**Task statement**
Exactly retype the lines from the top of the data through the line containing "PI = math.pi", leaving out every picture.
** BEGIN Entries **
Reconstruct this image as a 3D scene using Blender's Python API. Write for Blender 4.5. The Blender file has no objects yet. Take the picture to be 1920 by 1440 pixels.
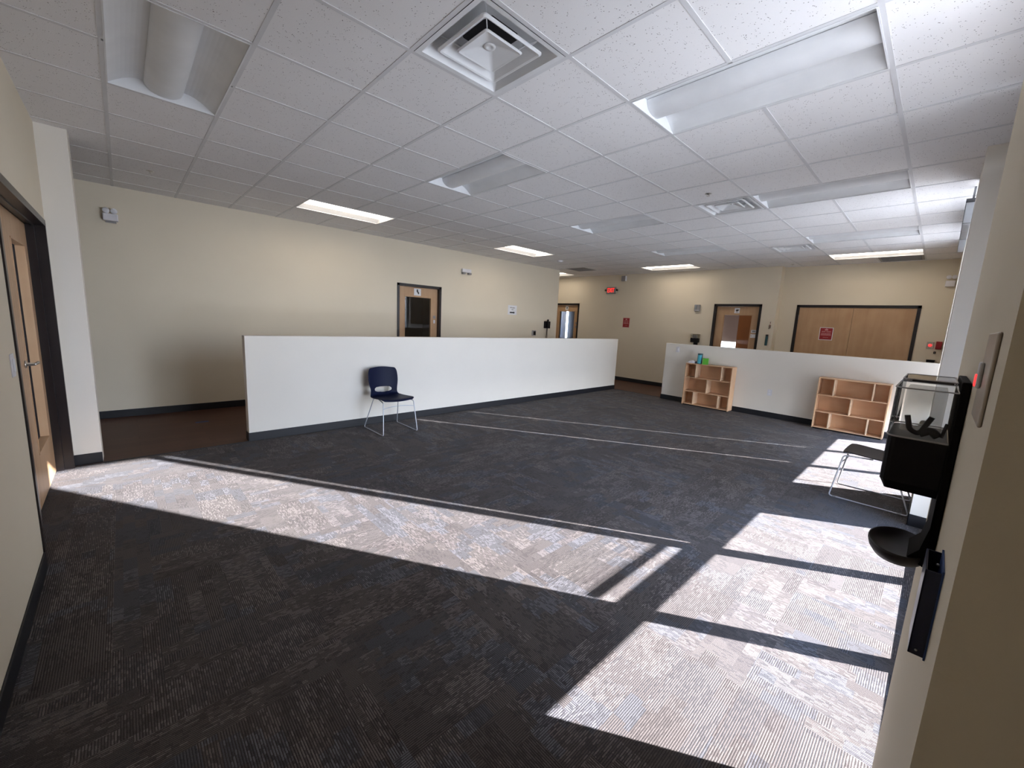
import bpy, bmesh, math, random
from mathutils import Vector, Matrix
random.seed(7)
S = bpy.context.scene
COL = S.collection
PI = math.pi

# ---------------------------------------------------------------- camera
cd = bpy.data.cameras.new('camera'); cam = bpy.data.objects.new('camera', cd); COL.objects.link(cam)
YAW, PITCH, ROLL = -0.8045, -0.1546, 0.0492
cd.sensor_width = 36; cd.lens = 759.415/1920*36; cd.clip_start = 0.01; cd.clip_end = 200
_f = Vector((math.sin(YAW)*math.cos(PITCH), math.cos(YAW)*math.cos(PITCH), math.sin(PITCH)))
_r = Vector((math.cos(YAW), -math.sin(YAW), 0)); _u = _r.cross(_f)
_r1 = math.cos(ROLL)*_r + math.sin(ROLL)*_u; _u1 = -math.sin(ROLL)*_r + math.cos(ROLL)*_u
M = Matrix((( _r1.x, _u1.x, -_f.x, 2.2144), (_r1.y, _u1.y, -_f.y, -1.241), (_r1.z, _u1.z, -_f.z, 1.5354), (0, 0, 0, 1)))
cam.matrix_world = M
S.camera = cam

# ---------------------------------------------------------------- light
S.view_settings.view_transform = 'Standard'; S.view_settings.look = 'None'
S.view_settings.exposure = 0.86; S.view_settings.gamma = 1.0
S.view_settings.use_curve_mapping = False
S.cycles.use_denoising = True
S.cycles.max_bounces = 10; S.cycles.diffuse_bounces = 6; S.cycles.transparent_max_bounces = 12
S.cycles.sample_clamp_indirect = 8.0
SUN_E, SKY_L, GROUND_L, LAMP_L = 38.0, 14.5, 6.0, 4.6

sun = bpy.data.lights.new('sun', 'SUN'); sun.energy = SUN_E; sun.angle = math.radians(0.53); sun.color = (1.0, 0.98, 1.03)
so = bpy.data.objects.new('sun', sun); COL.objects.link(so); so.location = (12, 8, 8)
so.rotation_euler = Vector((1.0, 0.634, 1/1.99)).to_track_quat('Z', 'Y').to_euler()

W = bpy.data.worlds.new('world'); S.world = W; W.use_nodes = True
nt = W.node_tree; nt.nodes.clear()
wo = nt.nodes.new('ShaderNodeOutputWorld'); bg = nt.nodes.new('ShaderNodeBackground')
tc = nt.nodes.new('ShaderNodeTexCoord'); sx = nt.nodes.new('ShaderNodeSeparateXYZ'); cr = nt.nodes.new('ShaderNodeValToRGB')
mr = nt.nodes.new('ShaderNodeMapRange'); mr.inputs['From Min'].default_value = -1; mr.inputs['From Max'].default_value = 1
nt.links.new(tc.outputs['Generated'], sx.inputs[0]); nt.links.new(sx.outputs['Z'], mr.inputs['Value'])
nt.links.new(mr.outputs[0], cr.inputs[0]); nt.links.new(cr.outputs[0], bg.inputs['Color']); nt.links.new(bg.outputs[0], wo.inputs[0])
g = GROUND_L/10; k = SKY_L/10
cr.color_ramp.elements[0].position = 0.49; cr.color_ramp.elements[0].color = (g*0.88, g*0.95, g*1.10, 1)
cr.color_ramp.elements[1].position = 0.51; cr.color_ramp.elements[1].color = (k*0.92, k*0.95, k*1.03, 1)
e = cr.color_ramp.elements.new(0.60); e.color = (k*0.68, k*0.80, k*1.05, 1)
e = cr.color_ramp.elements.new(0.72); e.color = (k*0.20, k*0.34, k*0.62, 1)
bg.inputs['Strength'].default_value = 10.0

def portal(y0, y1, z0, z1, x):
    l = bpy.data.lights.new('window_portal', 'AREA'); l.shape = 'RECTANGLE'; l.size = y1-y0; l.size_y = z1-z0
    l.cycles.is_portal = True
    o = bpy.data.objects.new('window_portal', l); COL.objects.link(o); o.location = (x, (y0+y1)/2, (z0+z1)/2)
    o.rotation_euler = Vector((1, 0, 0)).to_track_quat('Z', 'Y').to_euler()
    # long side along y
    o.rotation_euler = Matrix(((0, 0, 1), (1, 0, 0), (0, 1, 0))).to_euler()
portal(0.46, 3.42, 0.06, 2.9, 2.575)
portal(4.33, 7.3, 0.06, 2.9, 2.575)

# ---------------------------------------------------------------- materials
def new_mat(name):
    m = bpy.data.materials.new(name); m.use_nodes = True
    n = m.node_tree; b = n.nodes['Principled BSDF']
    return m, n, b
def N(n, t, **kw):
    x = n.nodes.new(t)
    for a, v in kw.items(): setattr(x, a, v)
    return x
def noise_mat(name, c1, c2, scale=4.0, rough=0.6, bump=0.0, bscale=200.0, stretch=(1, 1, 1), metallic=0.0, spec=0.5, coat=0.0):
    m, n, b = new_mat(name)
    t = N(n, 'ShaderNodeTexCoord'); mp = N(n, 'ShaderNodeMapping'); mp.inputs['Scale'].default_value = stretch
    no = N(n, 'ShaderNodeTexNoise'); no.inputs['Scale'].default_value = scale; no.inputs['Detail'].default_value = 4
    r = N(n, 'ShaderNodeValToRGB')
    r.color_ramp.elements[0].position = 0.35; r.color_ramp.elements[0].color = (*c1, 1)
    r.color_ramp.elements[1].position = 0.65; r.color_ramp.elements[1].color = (*c2, 1)
    L = n.links
    L.new(t.outputs['Object'], mp.inputs[0]); L.new(mp.outputs[0], no.inputs['Vector']); L.new(no.outputs['Fac'], r.inputs[0]); L.new(r.outputs[0], b.inputs['Base Color'])
    b.inputs['Roughness'].default_value = rough; b.inputs['Metallic'].default_value = metallic
    b.inputs['Specular IOR Level'].default_value = spec; b.inputs['Coat Weight'].default_value = coat
    if bump:
        n2 = N(n, 'ShaderNodeTexNoise'); n2.inputs['Scale'].default_value = bscale; n2.inputs['Detail'].default_value = 2
        bp = N(n, 'ShaderNodeBump'); bp.inputs['Strength'].default_value = bump; bp.inputs['Distance'].default_value = 0.001
        L.new(t.outputs['Object'], n2.inputs['Vector']); L.new(n2.outputs['Fac'], bp.inputs['Height']); L.new(bp.outputs[0], b.inputs['Normal'])
    return m
def c8(r, g, b): return tuple((x/255)**2.2 for x in (r, g, b))
def tint(c, d): return tuple(min(1, x*d) for x in c)
def plain(name, c, rough=0.5, **k): return noise_mat(name, tint(c, 0.97), tint(c, 1.03), 6, rough, **k)

WALLC = (0.74, 0.665, 0.53)
M_wall = noise_mat('wall_paint', tint(WALLC, .985), tint(WALLC, 1.015), 1.5, 0.75, bump=0.25, bscale=260, spec=0.25)
M_wall_daylit = noise_mat('daylit_wall_paint', (0.76, 0.72, 0.65), (0.78, 0.74, 0.67), 1.5, 0.7, bump=0.25, bscale=260, spec=0.25)  # same wall paint made lighter and cooler, daylight put into its colour
M_white = plain('white_enamel', (0.74, 0.75, 0.76), 0.45, spec=0.4)
M_grid = plain('grid_enamel', (0.66, 0.66, 0.67), 0.5, spec=0.3)
M_frame = plain('dark_bronze_frame', (0.012, 0.008, 0.009), 0.32, spec=0.5)
M_base = plain('rubber_base', (0.012, 0.013, 0.017), 0.45, spec=0.4)
M_black = plain('black_plastic', (0.005, 0.004, 0.006), 0.35, spec=0.2)
M_matte = plain('matte_black_plastic', (0.006, 0.005, 0.006), 0.7, spec=0.1)
M_rim = plain('clear_rim_plastic', (0.42, 0.41, 0.40), 0.2)
M_tray = plain('black_tray_plastic', (0.014, 0.011, 0.013), 0.42, spec=0.4)
M_navy = plain('navy_shell_plastic', (0.003, 0.006, 0.028), 0.5, spec=0.15)
M_dark = plain('dark_shell_plastic', (0.014, 0.014, 0.021), 0.5, spec=0.25)
M_blue = plain('dark_blue_plastic', (0.004, 0.007, 0.035), 0.3, spec=0.5)
M_chrome = plain('chrome_rod', (0.55, 0.57, 0.62), 0.42, metallic=0.55)
M_steel = plain('brushed_steel', (0.42, 0.37, 0.32), 0.38, metallic=1.0)
M_lever = plain('satin_nickel', (0.55, 0.53, 0.5), 0.3, metallic=1.0)
M_alu = plain('window_aluminium', (0.10, 0.10, 0.11), 0.4, metallic=0.7)
M_wplast = plain('white_plastic', (0.72, 0.71, 0.74), 0.45)
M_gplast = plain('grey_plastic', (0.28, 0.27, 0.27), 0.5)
M_red = plain('red_paper', (0.30, 0.012, 0.018), 0.5)
M_pink = plain('pale_print', (0.62, 0.30, 0.30), 0.6)
M_paper = plain('white_paper', (0.78, 0.78, 0.80), 0.6)
M_ink = plain('black_ink', (0.01, 0.01, 0.012), 0.6)
M_teal = plain('teal_plastic', (0.008, 0.07, 0.085), 0.4)
M_cyan = plain('cyan_label', (0.07, 0.46, 0.60), 0.45)
M_green = plain('green_card', (0.10, 0.42, 0.03), 0.5)
M_cloth = plain('white_tissue', (0.80, 0.80, 0.86), 0.9)
M_keys = plain('bronze_keys', (0.09, 0.06, 0.04), 0.4, metallic=0.8)
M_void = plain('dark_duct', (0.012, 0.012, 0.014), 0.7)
M_metalgrey = plain('grey_metal', (0.30, 0.33, 0.37), 0.35, metallic=0.6)
M_flatBlue = plain('flat_blue', (0.02, 0.05, 0.16), 0.6)

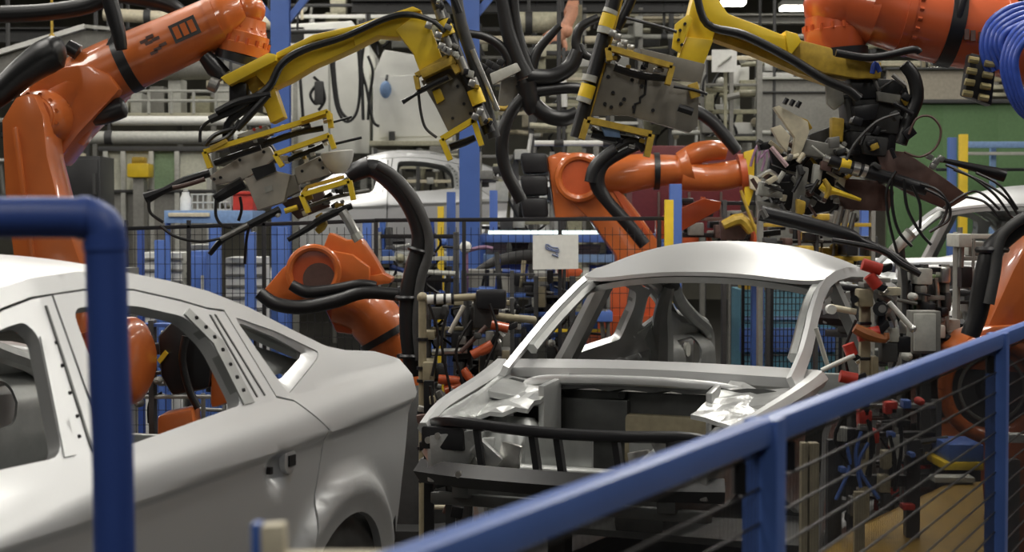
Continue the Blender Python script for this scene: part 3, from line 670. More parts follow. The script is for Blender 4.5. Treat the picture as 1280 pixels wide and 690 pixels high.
** END Entries **
**Complete answer**
Reconstruct this image as a 3D scene using Blender's Python API. Write for Blender 4.5. The Blender file has no objects yet. Take the picture to be 1920 by 1440 pixels.
import bpy, bmesh, math, random
from mathutils import Vector, Matrix
random.seed(7)
S = bpy.context.scene
COL = S.collection
PI = math.pi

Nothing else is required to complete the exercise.